*Directions*: Your task is to output the data exactly as it stands.

*Information given*:
* * * * * * * * *

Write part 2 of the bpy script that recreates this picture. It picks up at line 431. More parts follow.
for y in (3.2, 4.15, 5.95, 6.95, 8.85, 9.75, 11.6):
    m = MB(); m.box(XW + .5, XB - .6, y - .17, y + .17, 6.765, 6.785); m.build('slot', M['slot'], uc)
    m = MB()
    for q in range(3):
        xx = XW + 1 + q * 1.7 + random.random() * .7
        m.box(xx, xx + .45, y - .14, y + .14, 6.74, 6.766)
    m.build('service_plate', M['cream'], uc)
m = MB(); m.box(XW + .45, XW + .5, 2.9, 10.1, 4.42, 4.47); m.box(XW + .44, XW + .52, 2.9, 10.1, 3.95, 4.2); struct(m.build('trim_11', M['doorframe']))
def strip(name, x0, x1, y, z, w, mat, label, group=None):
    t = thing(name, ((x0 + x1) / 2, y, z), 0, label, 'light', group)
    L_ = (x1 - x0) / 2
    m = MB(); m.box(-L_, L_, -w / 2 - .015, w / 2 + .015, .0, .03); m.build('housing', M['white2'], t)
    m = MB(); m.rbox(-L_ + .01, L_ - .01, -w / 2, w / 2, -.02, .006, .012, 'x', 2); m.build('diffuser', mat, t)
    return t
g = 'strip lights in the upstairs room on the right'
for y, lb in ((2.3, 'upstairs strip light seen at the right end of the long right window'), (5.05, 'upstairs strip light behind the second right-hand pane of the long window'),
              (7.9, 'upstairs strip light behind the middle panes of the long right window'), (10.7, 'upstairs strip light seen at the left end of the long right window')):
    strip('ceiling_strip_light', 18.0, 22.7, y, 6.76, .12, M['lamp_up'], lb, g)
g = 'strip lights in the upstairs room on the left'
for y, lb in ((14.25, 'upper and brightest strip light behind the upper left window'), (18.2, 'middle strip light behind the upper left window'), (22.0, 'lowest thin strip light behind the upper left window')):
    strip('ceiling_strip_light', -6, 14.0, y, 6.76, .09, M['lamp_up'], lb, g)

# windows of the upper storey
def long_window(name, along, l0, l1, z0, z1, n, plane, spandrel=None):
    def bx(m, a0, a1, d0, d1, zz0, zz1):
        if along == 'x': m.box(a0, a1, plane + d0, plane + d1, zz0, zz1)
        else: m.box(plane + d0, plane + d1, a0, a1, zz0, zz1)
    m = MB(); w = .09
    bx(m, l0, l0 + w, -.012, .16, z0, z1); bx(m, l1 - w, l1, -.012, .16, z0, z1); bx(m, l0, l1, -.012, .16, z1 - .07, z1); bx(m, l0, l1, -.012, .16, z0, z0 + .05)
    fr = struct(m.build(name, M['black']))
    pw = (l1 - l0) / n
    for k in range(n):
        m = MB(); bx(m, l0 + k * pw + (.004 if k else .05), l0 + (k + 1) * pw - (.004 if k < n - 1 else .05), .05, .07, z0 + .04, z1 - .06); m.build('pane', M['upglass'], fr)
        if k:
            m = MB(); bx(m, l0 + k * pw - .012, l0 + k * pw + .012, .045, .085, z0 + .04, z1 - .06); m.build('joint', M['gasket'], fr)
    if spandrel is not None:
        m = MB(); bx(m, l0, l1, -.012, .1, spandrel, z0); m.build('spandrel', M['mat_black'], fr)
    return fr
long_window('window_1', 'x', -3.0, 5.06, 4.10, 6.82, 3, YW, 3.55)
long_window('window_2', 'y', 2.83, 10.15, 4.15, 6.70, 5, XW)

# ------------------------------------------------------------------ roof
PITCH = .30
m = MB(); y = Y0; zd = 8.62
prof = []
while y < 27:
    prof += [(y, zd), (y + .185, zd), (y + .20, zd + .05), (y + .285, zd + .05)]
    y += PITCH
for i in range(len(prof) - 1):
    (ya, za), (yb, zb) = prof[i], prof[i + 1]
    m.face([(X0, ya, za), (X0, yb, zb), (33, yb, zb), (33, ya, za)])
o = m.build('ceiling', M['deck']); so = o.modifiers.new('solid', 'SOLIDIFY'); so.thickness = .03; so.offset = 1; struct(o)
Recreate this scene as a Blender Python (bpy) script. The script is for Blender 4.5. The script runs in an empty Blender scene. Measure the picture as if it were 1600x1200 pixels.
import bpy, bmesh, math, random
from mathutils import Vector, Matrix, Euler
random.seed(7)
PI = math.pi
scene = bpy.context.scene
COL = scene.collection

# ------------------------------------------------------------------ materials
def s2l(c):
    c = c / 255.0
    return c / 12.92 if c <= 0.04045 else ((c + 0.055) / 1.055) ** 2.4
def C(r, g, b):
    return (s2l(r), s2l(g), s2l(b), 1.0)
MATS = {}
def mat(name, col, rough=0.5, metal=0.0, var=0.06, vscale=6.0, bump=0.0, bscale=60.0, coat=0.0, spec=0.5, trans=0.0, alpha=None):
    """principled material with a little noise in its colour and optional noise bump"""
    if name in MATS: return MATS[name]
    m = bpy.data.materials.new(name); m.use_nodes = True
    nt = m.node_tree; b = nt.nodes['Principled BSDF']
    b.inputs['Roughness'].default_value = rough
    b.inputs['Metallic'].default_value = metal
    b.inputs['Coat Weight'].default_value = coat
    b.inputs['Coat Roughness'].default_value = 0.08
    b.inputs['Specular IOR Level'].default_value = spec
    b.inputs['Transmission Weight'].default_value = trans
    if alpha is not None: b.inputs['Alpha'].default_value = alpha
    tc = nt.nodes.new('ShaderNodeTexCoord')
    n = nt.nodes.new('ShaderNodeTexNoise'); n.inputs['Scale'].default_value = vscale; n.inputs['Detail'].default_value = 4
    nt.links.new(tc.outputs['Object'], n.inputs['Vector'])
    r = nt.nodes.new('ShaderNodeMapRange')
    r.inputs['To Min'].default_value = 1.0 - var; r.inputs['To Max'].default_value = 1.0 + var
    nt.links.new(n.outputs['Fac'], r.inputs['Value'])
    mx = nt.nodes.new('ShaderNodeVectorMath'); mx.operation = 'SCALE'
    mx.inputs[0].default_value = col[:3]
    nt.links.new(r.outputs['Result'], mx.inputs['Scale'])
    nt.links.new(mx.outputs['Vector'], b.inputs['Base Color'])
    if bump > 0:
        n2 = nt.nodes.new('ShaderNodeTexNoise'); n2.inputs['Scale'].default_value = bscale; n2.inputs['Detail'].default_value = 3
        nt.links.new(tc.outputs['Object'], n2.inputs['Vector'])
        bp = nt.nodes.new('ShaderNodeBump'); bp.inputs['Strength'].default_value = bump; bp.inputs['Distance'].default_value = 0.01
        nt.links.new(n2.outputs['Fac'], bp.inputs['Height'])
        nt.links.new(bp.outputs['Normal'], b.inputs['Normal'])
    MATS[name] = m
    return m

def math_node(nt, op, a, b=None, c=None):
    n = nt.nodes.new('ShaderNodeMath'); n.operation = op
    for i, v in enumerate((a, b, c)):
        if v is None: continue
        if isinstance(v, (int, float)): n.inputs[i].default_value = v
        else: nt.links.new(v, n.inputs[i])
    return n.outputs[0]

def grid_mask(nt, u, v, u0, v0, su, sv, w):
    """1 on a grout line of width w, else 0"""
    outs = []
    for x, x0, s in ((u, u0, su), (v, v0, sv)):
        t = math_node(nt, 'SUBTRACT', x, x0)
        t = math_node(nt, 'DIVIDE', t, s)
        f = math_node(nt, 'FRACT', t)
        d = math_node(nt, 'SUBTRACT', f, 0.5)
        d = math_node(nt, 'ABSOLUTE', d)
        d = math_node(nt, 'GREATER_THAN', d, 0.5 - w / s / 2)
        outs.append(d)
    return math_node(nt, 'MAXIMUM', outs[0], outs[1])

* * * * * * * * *

*Output below*:
Write part 2 of the bpy script that recreates this picture. It picks up at line 431. More parts follow.
for y in (3.2, 4.15, 5.95, 6.95, 8.85, 9.75, 11.6):
    m = MB(); m.box(XW + .5, XB - .6, y - .17, y + .17, 6.765, 6.785); m.build('slot', M['slot'], uc)
    m = MB()
    for q in range(3):
        xx = XW + 1 + q * 1.7 + random.random() * .7
        m.box(xx, xx + .45, y - .14, y + .14, 6.74, 6.766)
    m.build('service_plate', M['cream'], uc)
m = MB(); m.box(XW + .45, XW + .5, 2.9, 10.1, 4.42, 4.47); m.box(XW + .44, XW + .52, 2.9, 10.1, 3.95, 4.2); struct(m.build('trim_11', M['doorframe']))
def strip(name, x0, x1, y, z, w, mat, label, group=None):
    t = thing(name, ((x0 + x1) / 2, y, z), 0, label, 'light', group)
    L_ = (x1 - x0) / 2
    m = MB(); m.box(-L_, L_, -w / 2 - .015, w / 2 + .015, .0, .03); m.build('housing', M['white2'], t)
    m = MB(); m.rbox(-L_ + .01, L_ - .01, -w / 2, w / 2, -.02, .006, .012, 'x', 2); m.build('diffuser', mat, t)
    return t
g = 'strip lights in the upstairs room on the right'
for y, lb in ((2.3, 'upstairs strip light seen at the right end of the long right window'), (5.05, 'upstairs strip light behind the second right-hand pane of the long window'),
              (7.9, 'upstairs strip light behind the middle panes of the long right window'), (10.7, 'upstairs strip light seen at the left end of the long right window')):
    strip('ceiling_strip_light', 18.0, 22.7, y, 6.76, .12, M['lamp_up'], lb, g)
g = 'strip lights in the upstairs room on the left'
for y, lb in ((14.25, 'upper and brightest strip light behind the upper left window'), (18.2, 'middle strip light behind the upper left window'), (22.0, 'lowest thin strip light behind the upper left window')):
    strip('ceiling_strip_light', -6, 14.0, y, 6.76, .09, M['lamp_up'], lb, g)

# windows of the upper storey
def long_window(name, along, l0, l1, z0, z1, n, plane, spandrel=None):
    def bx(m, a0, a1, d0, d1, zz0, zz1):
        if along == 'x': m.box(a0, a1, plane + d0, plane + d1, zz0, zz1)
        else: m.box(plane + d0, plane + d1, a0, a1, zz0, zz1)
    m = MB(); w = .09
    bx(m, l0, l0 + w, -.012, .16, z0, z1); bx(m, l1 - w, l1, -.012, .16, z0, z1); bx(m, l0, l1, -.012, .16, z1 - .07, z1); bx(m, l0, l1, -.012, .16, z0, z0 + .05)
    fr = struct(m.build(name, M['black']))
    pw = (l1 - l0) / n
    for k in range(n):
        m = MB(); bx(m, l0 + k * pw + (.004 if k else .05), l0 + (k + 1) * pw - (.004 if k < n - 1 else .05), .05, .07, z0 + .04, z1 - .06); m.build('pane', M['upglass'], fr)
        if k:
            m = MB(); bx(m, l0 + k * pw - .012, l0 + k * pw + .012, .045, .085, z0 + .04, z1 - .06); m.build('joint', M['gasket'], fr)
    if spandrel is not None:
        m = MB(); bx(m, l0, l1, -.012, .1, spandrel, z0); m.build('spandrel', M['mat_black'], fr)
    return fr
long_window('window_1', 'x', -3.0, 5.06, 4.10, 6.82, 3, YW, 3.55)
long_window('window_2', 'y', 2.83, 10.15, 4.15, 6.70, 5, XW)

# ------------------------------------------------------------------ roof
PITCH = .30
m = MB(); y = Y0; zd = 8.62
prof = []
while y < 27:
    prof += [(y, zd), (y + .185, zd), (y + .20, zd + .05), (y + .285, zd + .05)]
    y += PITCH
for i in range(len(prof) - 1):
    (ya, za), (yb, zb) = prof[i], prof[i + 1]
    m.face([(X0, ya, za), (X0, yb, zb), (33, yb, zb), (33, ya, za)])
o = m.build('ceiling', M['deck']); so = o.modifiers.new('solid', 'SOLIDIFY'); so.thickness = .03; so.offset = 1; struct(o)
Recreate this scene as a Blender Python (bpy) script. The script is for Blender 4.5. The script runs in an empty Blender scene. Measure the picture as if it were 1600x1200 pixels.
import bpy, bmesh, math, random
from mathutils import Vector, Matrix, Euler
random.seed(7)
PI = math.pi
scene = bpy.context.scene
COL = scene.collection

# ------------------------------------------------------------------ materials
def s2l(c):
    c = c / 255.0
    return c / 12.92 if c <= 0.04045 else ((c + 0.055) / 1.055) ** 2.4
def C(r, g, b):
    return (s2l(r), s2l(g), s2l(b), 1.0)
MATS = {}
def mat(name, col, rough=0.5, metal=0.0, var=0.06, vscale=6.0, bump=0.0, bscale=60.0, coat=0.0, spec=0.5, trans=0.0, alpha=None):
    """principled material with a little noise in its colour and optional noise bump"""
    if name in MATS: return MATS[name]
    m = bpy.data.materials.new(name); m.use_nodes = True
    nt = m.node_tree; b = nt.nodes['Principled BSDF']
    b.inputs['Roughness'].default_value = rough
    b.inputs['Metallic'].default_value = metal
    b.inputs['Coat Weight'].default_value = coat
    b.inputs['Coat Roughness'].default_value = 0.08
    b.inputs['Specular IOR Level'].default_value = spec
    b.inputs['Transmission Weight'].default_value = trans
    if alpha is not None: b.inputs['Alpha'].default_value = alpha
    tc = nt.nodes.new('ShaderNodeTexCoord')
    n = nt.nodes.new('ShaderNodeTexNoise'); n.inputs['Scale'].default_value = vscale; n.inputs['Detail'].default_value = 4
    nt.links.new(tc.outputs['Object'], n.inputs['Vector'])
    r = nt.nodes.new('ShaderNodeMapRange')
    r.inputs['To Min'].default_value = 1.0 - var; r.inputs['To Max'].default_value = 1.0 + var
    nt.links.new(n.outputs['Fac'], r.inputs['Value'])
    mx = nt.nodes.new('ShaderNodeVectorMath'); mx.operation = 'SCALE'
    mx.inputs[0].default_value = col[:3]
    nt.links.new(r.outputs['Result'], mx.inputs['Scale'])
    nt.links.new(mx.outputs['Vector'], b.inputs['Base Color'])
    if bump > 0:
        n2 = nt.nodes.new('ShaderNodeTexNoise'); n2.inputs['Scale'].default_value = bscale; n2.inputs['Detail'].default_value = 3
        nt.links.new(tc.outputs['Object'], n2.inputs['Vector'])
        bp = nt.nodes.new('ShaderNodeBump'); bp.inputs['Strength'].default_value = bump; bp.inputs['Distance'].default_value = 0.01
        nt.links.new(n2.outputs['Fac'], bp.inputs['Height'])
        nt.links.new(bp.outputs['Normal'], b.inputs['Normal'])
    MATS[name] = m
    return m

def math_node(nt, op, a, b=None, c=None):
    n = nt.nodes.new('ShaderNodeMath'); n.operation = op
    for i, v in enumerate((a, b, c)):
        if v is None: continue
        if isinstance(v, (int, float)): n.inputs[i].default_value = v
        else: nt.links.new(v, n.inputs[i])
    return n.outputs[0]

def grid_mask(nt, u, v, u0, v0, su, sv, w):
    """1 on a grout line of width w, else 0"""
    outs = []
    for x, x0, s in ((u, u0, su), (v, v0, sv)):
        t = math_node(nt, 'SUBTRACT', x, x0)
        t = math_node(nt, 'DIVIDE', t, s)
        f = math_node(nt, 'FRACT', t)
        d = math_node(nt, 'SUBTRACT', f, 0.5)
        d = math_node(nt, 'ABSOLUTE', d)
        d = math_node(nt, 'GREATER_THAN', d, 0.5 - w / s / 2)
        outs.append(d)
    return math_node(nt, 'MAXIMUM', outs[0], outs[1])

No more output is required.